The authors I admire do several things.

  • They send out newsletters regularly, whether they have a book releasing or not. These newsletters offer exclusives to their mailing list, be it giveaways, content, sneak peeks, or an interesting tidbit of research. These authors give their readers a reason to open their newsletter, and when a book is up for pre-order or releasing, these authors slip that information in too.

  • Successful promoters keep their website updated and post regularly on social media, be it Facebook, Tumblr, Instagram, Pinterest, Twitter, or a blog. When I wonder if a favorite author has a new project out I check her Facebook page and then her website. The Facebook masthead will tell me immediately if she has a new book out because it has the image of the book on it. If I scroll down a bit, I should see lots of fun posts and graphics and a reference or two to the new book. The website should have the new book front and center along with links to every retailer.

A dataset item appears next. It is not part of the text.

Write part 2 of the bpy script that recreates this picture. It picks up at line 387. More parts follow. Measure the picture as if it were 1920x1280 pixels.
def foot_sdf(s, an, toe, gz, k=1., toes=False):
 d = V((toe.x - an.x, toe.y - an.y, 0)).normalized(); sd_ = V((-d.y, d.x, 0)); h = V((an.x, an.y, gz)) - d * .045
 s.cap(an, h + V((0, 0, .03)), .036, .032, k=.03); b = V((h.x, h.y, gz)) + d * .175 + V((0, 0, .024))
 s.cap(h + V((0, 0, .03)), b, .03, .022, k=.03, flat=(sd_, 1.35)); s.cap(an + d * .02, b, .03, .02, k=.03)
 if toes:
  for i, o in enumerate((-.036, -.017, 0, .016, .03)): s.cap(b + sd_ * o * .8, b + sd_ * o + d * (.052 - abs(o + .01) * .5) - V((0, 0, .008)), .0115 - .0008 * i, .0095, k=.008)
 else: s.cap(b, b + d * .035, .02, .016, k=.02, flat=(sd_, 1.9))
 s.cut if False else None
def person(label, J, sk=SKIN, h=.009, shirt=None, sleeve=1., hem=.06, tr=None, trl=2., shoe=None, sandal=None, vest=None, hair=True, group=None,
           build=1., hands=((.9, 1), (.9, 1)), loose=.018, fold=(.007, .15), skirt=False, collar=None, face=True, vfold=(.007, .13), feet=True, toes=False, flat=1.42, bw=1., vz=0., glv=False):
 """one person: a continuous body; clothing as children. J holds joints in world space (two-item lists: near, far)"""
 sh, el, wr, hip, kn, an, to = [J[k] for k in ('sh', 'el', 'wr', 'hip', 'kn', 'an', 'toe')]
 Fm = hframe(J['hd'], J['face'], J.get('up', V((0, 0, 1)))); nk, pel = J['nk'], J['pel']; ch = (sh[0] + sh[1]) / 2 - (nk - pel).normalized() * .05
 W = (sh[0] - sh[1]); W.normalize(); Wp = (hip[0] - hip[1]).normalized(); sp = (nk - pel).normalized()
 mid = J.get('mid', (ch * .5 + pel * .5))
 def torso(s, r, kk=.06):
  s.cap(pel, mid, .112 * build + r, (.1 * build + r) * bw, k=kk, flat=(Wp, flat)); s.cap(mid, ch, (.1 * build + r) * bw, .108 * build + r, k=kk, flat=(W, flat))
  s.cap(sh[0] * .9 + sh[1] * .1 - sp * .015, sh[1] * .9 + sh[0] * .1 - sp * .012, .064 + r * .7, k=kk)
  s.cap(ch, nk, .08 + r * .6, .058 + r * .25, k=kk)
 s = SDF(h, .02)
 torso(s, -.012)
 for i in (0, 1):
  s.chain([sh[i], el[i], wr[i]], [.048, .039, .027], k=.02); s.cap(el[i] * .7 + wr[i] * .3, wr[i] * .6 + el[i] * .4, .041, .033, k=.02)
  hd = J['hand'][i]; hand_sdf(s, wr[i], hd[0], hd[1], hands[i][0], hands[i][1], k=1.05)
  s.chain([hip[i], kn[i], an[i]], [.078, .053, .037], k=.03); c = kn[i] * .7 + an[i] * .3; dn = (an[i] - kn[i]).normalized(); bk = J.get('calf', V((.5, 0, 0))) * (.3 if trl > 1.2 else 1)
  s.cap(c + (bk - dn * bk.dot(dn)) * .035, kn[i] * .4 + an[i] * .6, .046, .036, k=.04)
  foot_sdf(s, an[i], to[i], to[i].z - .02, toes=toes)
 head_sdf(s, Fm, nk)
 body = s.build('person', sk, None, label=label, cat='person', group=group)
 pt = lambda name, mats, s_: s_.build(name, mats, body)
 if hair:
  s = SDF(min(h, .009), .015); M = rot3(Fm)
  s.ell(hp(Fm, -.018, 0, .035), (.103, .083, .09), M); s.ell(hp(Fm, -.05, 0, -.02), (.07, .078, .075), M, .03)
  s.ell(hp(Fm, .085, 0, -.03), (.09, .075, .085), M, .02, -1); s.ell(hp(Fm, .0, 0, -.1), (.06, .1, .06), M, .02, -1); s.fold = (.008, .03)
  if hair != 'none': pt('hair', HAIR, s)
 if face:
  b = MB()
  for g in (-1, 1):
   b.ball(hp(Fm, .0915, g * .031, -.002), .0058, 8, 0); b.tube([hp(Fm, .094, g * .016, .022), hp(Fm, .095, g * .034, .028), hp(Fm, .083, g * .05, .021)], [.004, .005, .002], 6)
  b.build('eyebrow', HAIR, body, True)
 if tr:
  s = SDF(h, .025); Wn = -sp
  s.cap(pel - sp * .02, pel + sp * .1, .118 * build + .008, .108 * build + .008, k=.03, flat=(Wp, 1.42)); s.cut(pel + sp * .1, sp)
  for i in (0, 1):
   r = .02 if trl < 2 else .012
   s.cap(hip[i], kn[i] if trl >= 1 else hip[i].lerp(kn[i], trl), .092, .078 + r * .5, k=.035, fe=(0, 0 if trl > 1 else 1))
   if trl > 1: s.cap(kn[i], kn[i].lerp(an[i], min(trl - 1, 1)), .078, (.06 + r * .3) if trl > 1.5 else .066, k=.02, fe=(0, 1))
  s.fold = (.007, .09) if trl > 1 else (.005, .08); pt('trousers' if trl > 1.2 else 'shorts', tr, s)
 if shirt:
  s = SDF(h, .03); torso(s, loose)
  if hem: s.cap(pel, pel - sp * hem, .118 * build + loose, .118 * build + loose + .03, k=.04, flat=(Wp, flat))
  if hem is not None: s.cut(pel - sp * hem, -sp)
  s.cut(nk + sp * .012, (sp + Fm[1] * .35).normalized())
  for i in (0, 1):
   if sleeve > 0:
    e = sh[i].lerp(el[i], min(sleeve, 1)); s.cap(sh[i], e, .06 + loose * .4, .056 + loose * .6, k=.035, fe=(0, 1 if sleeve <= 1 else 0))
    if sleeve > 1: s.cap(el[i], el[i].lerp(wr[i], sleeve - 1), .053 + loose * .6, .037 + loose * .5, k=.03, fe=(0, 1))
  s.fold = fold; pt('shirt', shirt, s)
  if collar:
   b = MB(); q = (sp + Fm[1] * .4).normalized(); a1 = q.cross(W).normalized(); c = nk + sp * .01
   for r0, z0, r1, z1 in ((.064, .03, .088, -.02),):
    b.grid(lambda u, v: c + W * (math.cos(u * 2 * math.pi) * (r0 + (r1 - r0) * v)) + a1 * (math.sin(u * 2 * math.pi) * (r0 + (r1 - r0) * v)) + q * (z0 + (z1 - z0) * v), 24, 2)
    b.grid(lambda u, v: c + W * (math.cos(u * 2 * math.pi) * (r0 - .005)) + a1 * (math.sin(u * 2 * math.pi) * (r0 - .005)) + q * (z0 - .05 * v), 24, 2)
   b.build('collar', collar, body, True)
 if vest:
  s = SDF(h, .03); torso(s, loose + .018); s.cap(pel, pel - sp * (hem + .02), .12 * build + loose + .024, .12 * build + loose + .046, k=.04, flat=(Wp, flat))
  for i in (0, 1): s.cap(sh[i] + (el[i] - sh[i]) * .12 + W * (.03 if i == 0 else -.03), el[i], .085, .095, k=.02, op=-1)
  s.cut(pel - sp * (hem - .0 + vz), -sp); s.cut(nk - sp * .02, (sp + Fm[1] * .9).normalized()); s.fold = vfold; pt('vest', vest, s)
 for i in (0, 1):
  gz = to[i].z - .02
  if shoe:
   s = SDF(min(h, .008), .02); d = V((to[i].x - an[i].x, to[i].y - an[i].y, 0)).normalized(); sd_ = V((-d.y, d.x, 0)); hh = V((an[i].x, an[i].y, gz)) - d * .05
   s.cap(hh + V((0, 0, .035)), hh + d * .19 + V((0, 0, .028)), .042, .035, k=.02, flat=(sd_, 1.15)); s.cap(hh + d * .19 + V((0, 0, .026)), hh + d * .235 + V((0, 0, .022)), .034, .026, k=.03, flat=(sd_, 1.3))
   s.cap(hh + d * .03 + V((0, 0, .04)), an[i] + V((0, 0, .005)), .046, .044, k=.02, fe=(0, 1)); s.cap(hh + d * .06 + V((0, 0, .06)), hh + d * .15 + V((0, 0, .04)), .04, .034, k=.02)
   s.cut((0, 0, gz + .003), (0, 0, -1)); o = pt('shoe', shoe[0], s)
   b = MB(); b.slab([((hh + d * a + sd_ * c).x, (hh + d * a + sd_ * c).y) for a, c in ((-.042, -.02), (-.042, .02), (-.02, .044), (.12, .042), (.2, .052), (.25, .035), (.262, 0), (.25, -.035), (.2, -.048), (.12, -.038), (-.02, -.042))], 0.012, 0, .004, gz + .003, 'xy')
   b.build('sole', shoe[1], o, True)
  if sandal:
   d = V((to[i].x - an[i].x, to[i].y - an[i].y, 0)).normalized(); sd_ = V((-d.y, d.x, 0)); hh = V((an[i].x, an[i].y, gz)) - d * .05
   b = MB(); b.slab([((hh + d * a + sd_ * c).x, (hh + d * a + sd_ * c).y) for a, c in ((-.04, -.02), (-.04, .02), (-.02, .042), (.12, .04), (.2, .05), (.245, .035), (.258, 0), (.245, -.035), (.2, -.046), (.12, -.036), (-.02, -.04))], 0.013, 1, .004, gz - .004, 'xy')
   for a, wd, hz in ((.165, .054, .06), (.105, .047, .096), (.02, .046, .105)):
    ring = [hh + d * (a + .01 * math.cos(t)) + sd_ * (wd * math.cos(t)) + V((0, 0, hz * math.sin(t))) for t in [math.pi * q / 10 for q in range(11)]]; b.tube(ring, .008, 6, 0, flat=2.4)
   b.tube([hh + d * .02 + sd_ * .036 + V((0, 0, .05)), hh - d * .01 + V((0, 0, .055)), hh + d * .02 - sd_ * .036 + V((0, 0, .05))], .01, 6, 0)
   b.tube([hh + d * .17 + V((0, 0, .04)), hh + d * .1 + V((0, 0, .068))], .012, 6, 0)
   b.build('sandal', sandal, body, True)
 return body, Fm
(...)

  • Great promoters engage readers even when they have no book out and/or in ways seemingly unrelated to the new book on sale (but of course every interaction is a means of promotion). Posting a picture of your garden or a funny graphic may seem like a waste of time when you have pages to write and would rather make everyone aware of that awesome discounted price, but readers can connect with someone they see as human with passions like theirs. They cannot connect with a selling machine or an author who never attempts to engage them.

  • Finally, successful authors form relationships. If you're a student in a class and raise your hand to answer a question but the teacher never calls on you, eventually you'll stop raising your hand. It's the same on social media. If your readers comment on your Facebook posts or retweet your tweets or respond to your blog entries and you never respond back, they'll stop commenting. It's impossible to respond to everyone all the time, but at the very least, like every comment someone makes. Better yet, make an effort to respond to a few people. Remember that in this day and age, readers buy books from friends, not authors. You want to establish a relationship with your readers that 1) acknowledges their support of you and 2) where you share something of yourself. The sharing doesn't have to be overly personal, but it should be something beyond, buy my book.

No one becomes an author because she wants to spend all of her time promoting, but taking the time in advance of a book release to thoughtfully consider your promotion approach and implement it can save you time, headaches, and may even garner you new readers.